Just as a “for instance,” were I still practicing law I’d advise clients to have their 501(c)(4) or 527 already set up before taking people’s money. Saying the organization will turn around and pour the collected money into an as of yet unformed 527 or 501(c)(4) is questionable, if only from a tax standpoint.
I haven’t practiced law in a few years, but this was the area in which I practiced. If the fact are as reported, there is something questionable going on.
Sure, people make mistakes in life, but sometimes those mistakes carry with you for years in the form of a lack of trust. A person in this position must take extra steps to prove that all financial dealings are above board and properly organized, yet even Judson’s behavior last week in print and on radio arouse suspicion.
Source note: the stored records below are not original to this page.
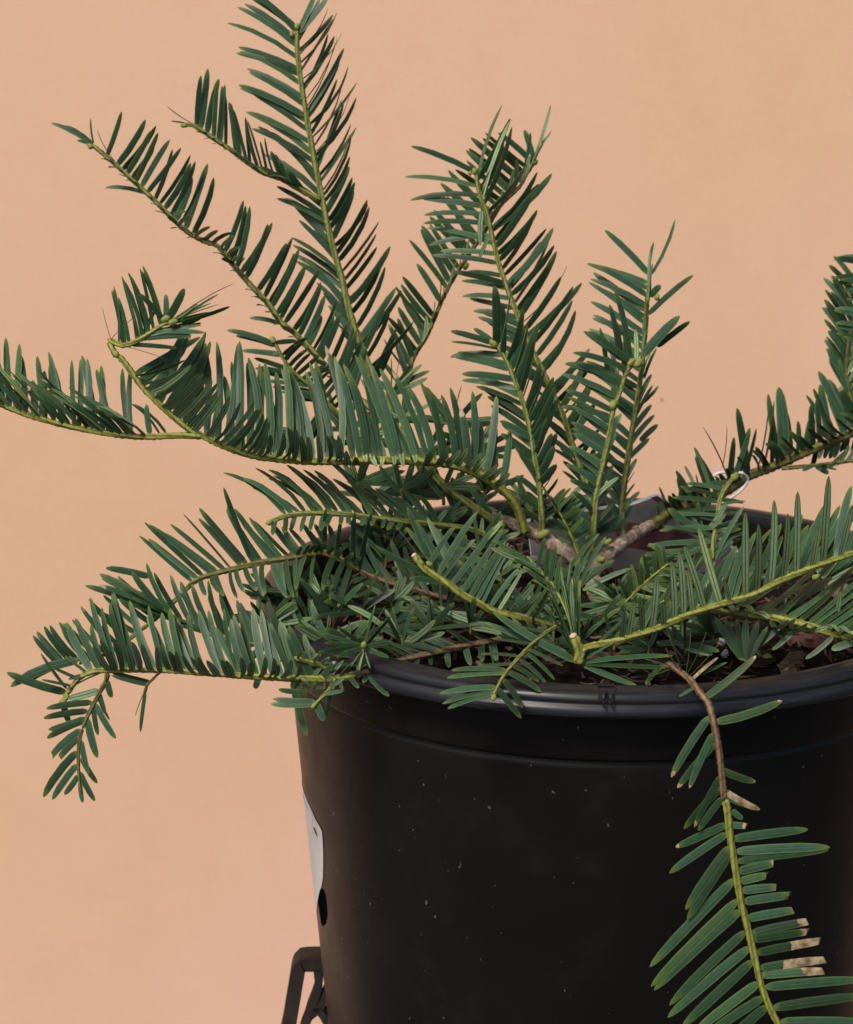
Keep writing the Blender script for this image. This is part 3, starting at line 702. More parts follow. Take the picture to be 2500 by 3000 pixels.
# L: fan of leaves lying on the front rim
B([(1640, 1830, 640), (1600, 1855, 720), (1552, 1894, 820), (1500, 1950, 920), (1470, 1990, 965), (1446, 2040, 1005)], (6, 5), 'green', (), single=[
    (1474, 1968, 1310, 1986, dict(w=25, arc=-.07)), (1478, 1958, 1322, 1964, dict(w=24, arc=-.08)), (1454, 2012, 1288, 2032, dict(w=24, arc=-.06)), (1448, 2024, 1296, 2062, dict(w=20, arc=-.08)), (1446, 2026, 1312, 2076, dict(w=23, arc=-.07)),
    (1480, 1992, 1532, 2074, dict(w=24, arc=-.08)), (1460, 2018, 1528, 2104, dict(w=24)), (1492, 1972, 1586, 2028, dict(w=26, arc=-.12, age=.5)), (1506, 1950, 1580, 1998, dict(w=22, arc=-.12, age=.5)), (1524, 1930, 1602, 2004, dict(w=22, arc=-.1, age=.5)), (1540, 1914, 1626, 1992, dict(w=20, arc=-.1)), (1500, 1944, 1400, 1950, dict(w=18, age=.2)), (1520, 1924, 1410, 1916, dict(w=18, age=.2, arc=-.08)), (1550, 1900, 1650, 1950, dict(w=20, age=.15)), (1565, 1885, 1440, 1870, dict(w=18, age=.15)), (1590, 1870, 1670, 1920, dict(w=18, age=.15)), (1600, 1850, 1500, 1830, dict(w=18, age=.15))], bud=[(1446, 2044, 10)])
# M: cut shoot in the middle
B([(1640, 1840, 380), (1540, 1812, 430), (1444, 1790, 460), (1412, 1772, 470), (1360, 1746, 480), (1320, 1718, 488), (1280, 1690, 494), (1240, 1662, 500), (1214, 1626, 505)], (11, 10), 'lime', [
    dict(by='x', k=[(1300, -92, -190, -90), (1360, -120, -204, -90), (1420, -132, -172, -90), (1520, -112, -130, -90), (1600, -90, -120, -80)], sp=24, w=25, roll=0, arc=-.03, age=.5),
    dict(by='x', k=[(1440, 70, -140, 60), (1500, 76, -110, 60), (1600, 60, -100, 60)], sp=32, w=15, roll=40, arc=.02, face='under')],
  single=[(1264, 1650, 1328, 1546, dict(w=16, age=.52, cut=True)), (1288, 1678, 1400, 1498, dict(w=18, age=.52, roll=12)), (1300, 1690, 1390, 1580, dict(w=14, age=.52, roll=40, cut=True)), (1324, 1710, 1448, 1542, dict(w=18, age=.52, roll=12, arc=-.03)), (1348, 1738, 1474, 1546, dict(w=18, age=.52, roll=12, arc=-.03)), (1376, 1750, 1484, 1584, dict(w=19, age=.52, roll=12)), (1398, 1758, 1490, 1590, dict(w=18, age=.52, roll=25)), (1412, 1764, 1494, 1602, dict(w=17, age=.52, roll=30)), (1440, 1775, 1520, 1666, dict(w=15, age=.52, roll=30)),
          (1284, 1690, 1100, 1598, dict(w=20, arc=-.10, roll=15)), (1284, 1712, 1200, 1694, dict(w=18, dd=20)), (1250, 1640, 1158, 1538, dict(w=20, dd=-40)), (1256, 1640, 1194, 1484, dict(w=24, dd=-40)), (1260, 1640, 1222, 1540, dict(w=24, dd=-40, cut=True))],
  bud=[(1232, 1646, 10), (1258, 1652, 9)], cutend=True, label="thick yellow green shoot cut off at its end, in the middle of the pot")
# N: cut shoot pointing right, its leaves show two pale bands
B([(1696, 1945, 800), (1698, 1915, 800), (1690, 1885, 805), (1680, 1862, 808)], (15, 14), 'lime', (), cutend=True, knob=.2)
B([(1698, 1926, 800), (1714, 1900, 800), (1814, 1876, 790), (1928, 1840, 770), (2020, 1800, 750), (2111, 1771, 730), (2203, 1744, 705), (2294, 1698, 680), (2386, 1661, 655), (2500, 1620, 620), (2640, 1565, 580)], (10.5, 9), 'lime', [
    dict(by='x', k=[(1850, 60, -110, -120), (1960, 80, -150, -140), (2100, 88, -190, -150), (2250, 84, -190, -150), (2400, 80, -190, -150), (2560, 80, -180, -150)], sp=28, w=27, roll=0, arc=-.03, face='top', age=.46)],
  single=[(bx, by, tx, ty, dict(w=ww, face='under', dd=70, roll=0, arc=random.uniform(-.03, .03), lift=.05, cut=c_, age=.53)) for (bx, by, tx, ty, ww, c_) in (
    (1819, 1870, 1830, 1794, 18, 0), (1842, 1864, 1858, 1760, 19, 0), (1878, 1846, 1874, 1746, 17, 0), (1908, 1838, 1924, 1687, 21, 0), (1944, 1836, 1940, 1762, 19, 1), (1972, 1812, 1967, 1643, 21, 0), (2002, 1802, 1990, 1616, 22, 0), (2030, 1796, 2014, 1670, 18, 0), (2062, 1784, 2005, 1600, 22, 0), (2112, 1770, 2046, 1543, 23, 0), (2138, 1760, 2118, 1696, 14, 1), (2184, 1744, 2184, 1500, 25, 0), (2216, 1732, 2222, 1536, 23, 0), (2254, 1712, 2268, 1465, 25, 0), (2292, 1696, 2308, 1504, 22, 0), (2331, 1682, 2337, 1440, 25, 0), (2381, 1664, 2400, 1536, 20, 0), (2411, 1650, 2428, 1394, 26, 0), (2459, 1634, 2497, 1478, 22, 0), (2500, 1618, 2530, 1440, 24, 0), (2540, 1600, 2570, 1420, 24, 0))],
  bud=[(2392, 1690, 11)], label="yellow green shoot pointing right, leaves standing up with pale banded undersides")
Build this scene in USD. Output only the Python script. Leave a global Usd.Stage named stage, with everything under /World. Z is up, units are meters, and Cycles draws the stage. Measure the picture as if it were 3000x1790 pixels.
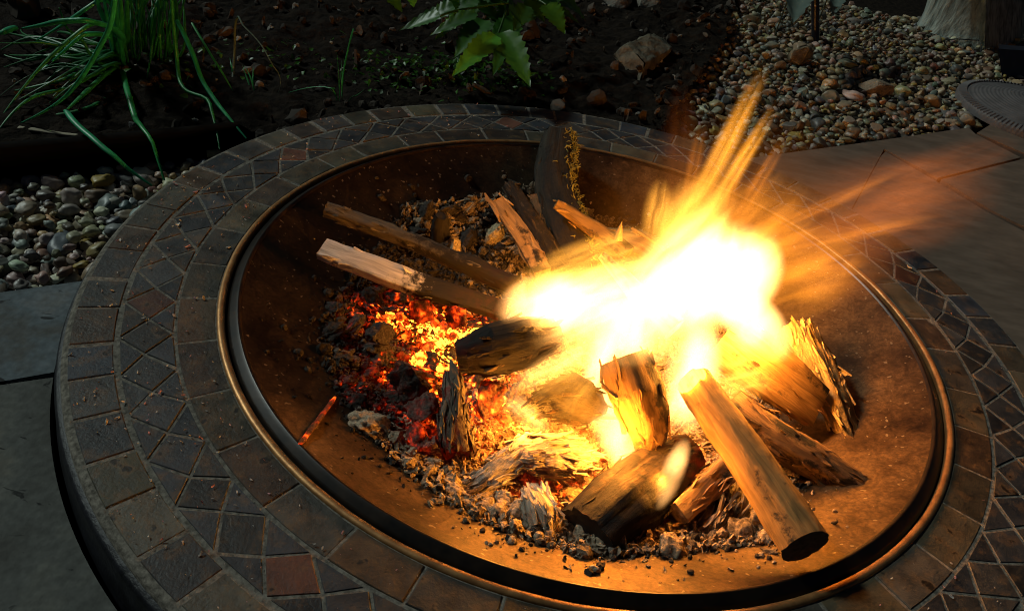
import math, numpy as np, trimesh, usdkit, meshkit
from pxr import Usd, UsdGeom, UsdLux, UsdShade, Gf, Sdf, Vt

# ------------------------------------------------------------------ camera, sky, light
stage = Usd.Stage.CreateInMemory()
UsdGeom.SetStageUpAxis(stage, 'Z')
world = UsdGeom.Xform.Define(stage, '/World')
UsdGeom.Scope.Define(stage, '/World/Looks')
T = 0.05                                   # height of the tile top above the patio
R0 = 0.45                                  # radius of the bowl opening
EYE = np.array([-0.09765, -0.86118, 0.60056 + T])
CR = np.array([0.98291545, 0.10880128, 0.14845707])
CU = np.array([-0.18405766, 0.58102697, 0.79279911])
CF = np.array([0.0, 0.80657916, -0.59112610])
FPX = 2380.18                              # focal length in pixels of the 3000-wide photograph
cam = UsdGeom.Camera.Define(stage, '/World/camera')
cam.AddTransformOp().Set(Gf.Matrix4d(*CR, 0, *CU, 0, *(-CF), 0, *EYE, 1))
cam.CreateHorizontalApertureAttr(36.0)
cam.CreateFocalLengthAttr(36.0 * FPX / 3000)
cam.CreateClippingRangeAttr((0.02, 100.0))
cam.CreateExposureAttr(1.5)

SUN = np.array([-0.72, 0.30, 0.62]); SUN = SUN / np.linalg.norm(SUN)
dome = UsdLux.DomeLight.Define(stage, '/World/sky')
usdkit.material(stage, '/World/Looks/night_sky', {
    'sky': ('sky_texture', {'sky_type': 'single_scattering', 'sun_disc': False, 'sun_elevation': math.asin(SUN[2]), 'sun_rotation': math.atan2(SUN[0], SUN[1])}),
    'bg': ('background_shader', {'strength': 0.0014})}, [('sky.color', 'bg.color')], surface='bg.background')
UsdShade.MaterialBindingAPI.Apply(dome.GetPrim()).Bind(UsdShade.Material.Get(stage, '/World/Looks/night_sky'))
moon = UsdLux.DistantLight.Define(stage, '/World/night_light')
moon.CreateIntensityAttr(0.105); moon.CreateAngleAttr(6.0); moon.CreateNormalizeAttr(True)
moon.CreateColorAttr(Gf.Vec3f(0.86, 1.0, 0.93))
zax = SUN; xax = np.cross([0, 0, 1.0], zax); xax /= np.linalg.norm(xax); yax = np.cross(zax, xax)
moon.AddTransformOp().Set(Gf.Matrix4d(*xax, 0, *yax, 0, *zax, 0, 0, 0, 5, 1))

rng = np.random.default_rng(7)
noise, fbm = meshkit.noise, meshkit.fbm

# ------------------------------------------------------------------ helpers
def at(px, py, h):
    """the point at height h above the tile top that the photograph shows at (px, py)"""
    d = CF + (px - 1500) / FPX * CR - (py - 895) / FPX * CU
    return EYE + d * ((T + h - EYE[2]) / d[2])
def line_at(pts):
    return np.array([at(*p) for p in pts])
taken = {}
def numbered(path):
    n = taken.get(path, 0); taken[path] = n + 1
    return path if n == 0 else f'{path}_{n:03d}'
def tag(prim, label=None, cat=None, group=None, kind=None):
    for k, v in (('label', label), ('category', cat), ('group', group), ('kind', kind)):
        if v: prim.SetCustomDataByKey(k, v)
    return prim
def thing(name, label, cat, loc=(0, 0, 0), group=None, kind=None):
    x = UsdGeom.Xform.Define(stage, numbered('/World/' + name)); x.AddTranslateOp().Set(Gf.Vec3d(*map(float, loc)))
    p = tag(x.GetPrim(), label, cat, group, kind)
    return p
def loc_of(prim):
    m = UsdGeom.XformCache().GetLocalToWorldTransform(prim)
    return np.array(m.ExtractTranslation())
def put(name, vf, mat, parent=None, smooth=40, attrs=None, kind=None, label=None):
    """one Mesh prim from world-space vertices and faces"""
    v, f = np.asarray(vf[0], float), np.asarray(vf[1], int)
    path = numbered((str(parent.GetPath()) if parent else '/World') + '/' + name)
    if parent is not None: v = v - loc_of(parent)
    if attrs:
        sm = True if smooth else False
        m = usdkit.mesh(stage, path, (v, f), mat, smooth=sm)
        pv = UsdGeom.PrimvarsAPI(m)
        for k, a in attrs.items():
            a = np.asarray(a, np.float32)
            if a.ndim == 1:
                a = np.repeat(a[:, None], 3, 1)
            pv.CreatePrimvar(k, Sdf.ValueTypeNames.Color3fArray, 'vertex').Set(Vt.Vec3fArray.FromNumpy(np.ascontiguousarray(a)))
    else:
        m = usdkit.mesh(stage, path, (v, f), mat, smooth=smooth)
    p = m.GetPrim()
    return tag(p, label, None, None, kind)
def join(parts):
    """[(v, f, {attr}), ...] -> one (v, f), attrs"""
    vs, fs, at_, n = [], [], {}, 0
    for q in parts:
        v, f = np.asarray(q[0], float), tri(q[1]); vs.append(v); fs.append(f + n); n += len(v)
        if len(q) > 2:
            for k, a in q[2].items():
                a = np.asarray(a, float); a = np.broadcast_to(a, (len(v), 3)) if a.ndim == 1 and len(a) == 3 and len(v) != 3 else a
                if a.ndim == 0: a = np.full((len(v), 3), float(a))
                if a.ndim == 1: a = np.repeat(a[:, None], 3, 1)
                at_.setdefault(k, []).append(a)
    return (np.vstack(vs), np.vstack(fs)), {k: np.vstack(a) for k, a in at_.items()}
def tri(f):
    f = np.asarray(f, int)
    return np.vstack([f[:, [0, 1, 2]], f[:, [0, 2, 3]]]) if f.shape[1] == 4 else f
def frames(p):
    t = np.gradient(p, axis=0); t /= np.linalg.norm(t, axis=1, keepdims=True) + 1e-12
    a = np.zeros_like(t); ref = np.array([0, 0, 1.0]) if abs(t[0][2]) < 0.9 else np.array([1.0, 0, 0])
    x = np.cross(t[0], ref); x /= np.linalg.norm(x)
    for i in range(len(t)):
        x = x - t[i] * (x @ t[i]); x /= np.linalg.norm(x) + 1e-12; a[i] = x
    return t, a, np.cross(t, a)
def spline(pts, n):
    pts = np.asarray(pts, float)
    if len(pts) == 2:
        return pts[0] + np.linspace(0, 1, n)[:, None] * (pts[1] - pts[0])
    from scipy.interpolate import PchipInterpolator
    s = np.r_[0, np.cumsum(np.linalg.norm(np.diff(pts, axis=0), axis=1))]
    return PchipInterpolator(s, pts)(np.linspace(0, s[-1], n))
def tube(p, r, sides=8, flat=1.0, cap=True):
    p = np.asarray(p, float); t, a, b = frames(p); ang = np.arange(sides) * 2 * np.pi / sides
    r = np.broadcast_to(r, (len(p),))
    v = p[:, None] + r[:, None, None] * (np.cos(ang)[None, :, None] * a[:, None] + flat * np.sin(ang)[None, :, None] * b[:, None])
    i, j = np.meshgrid(np.arange(len(p) - 1), np.arange(sides), indexing='ij')
    q = tri(np.stack([i * sides + j, i * sides + (j + 1) % sides, (i + 1) * sides + (j + 1) % sides, (i + 1) * sides + j], -1).reshape(-1, 4))
    v = v.reshape(-1, 3)
    if cap:
        n = len(v); v = np.vstack([v, p[0], p[-1]]); k = np.arange(sides)
        q = np.vstack([q, np.stack([np.full(sides, n), (k + 1) % sides, k], 1), np.stack([np.full(sides, n + 1), n - sides + k, n - sides + (k + 1) % sides], 1)])
    return v, q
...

So here’s the challenge, Judson. There are a lot of hard questions out there to which the convention attendees, your sponsors, the speakers, and certainly Sarah Palin deserve the answers. You called me a liar, so prove it. Tea Party Nation should immediately open its financial books for inspection with records dated from April 2009 to the present. Show the tea partiers that you’ve already set up the 527 that you claim will be receiving profits from the National Tea Party Convention. If there is truly nothing unethical going on here, then you’ve got nothing to hide. However, given the questions raised about your inability to properly handle finances in the past, it only seems right that you should take the extra effort to show funds aren’t being mismanaged this time. Sarah Palin — whose answer to the question of a speaking fee you foolishly refused to confirm — and the other speakers are trusting you with their political futures, and they deserve your honesty here.
Nothing wrong with transparency, openness, and fiscal responsibility, right? After all, it’s the very thing you claim to be demanding of government.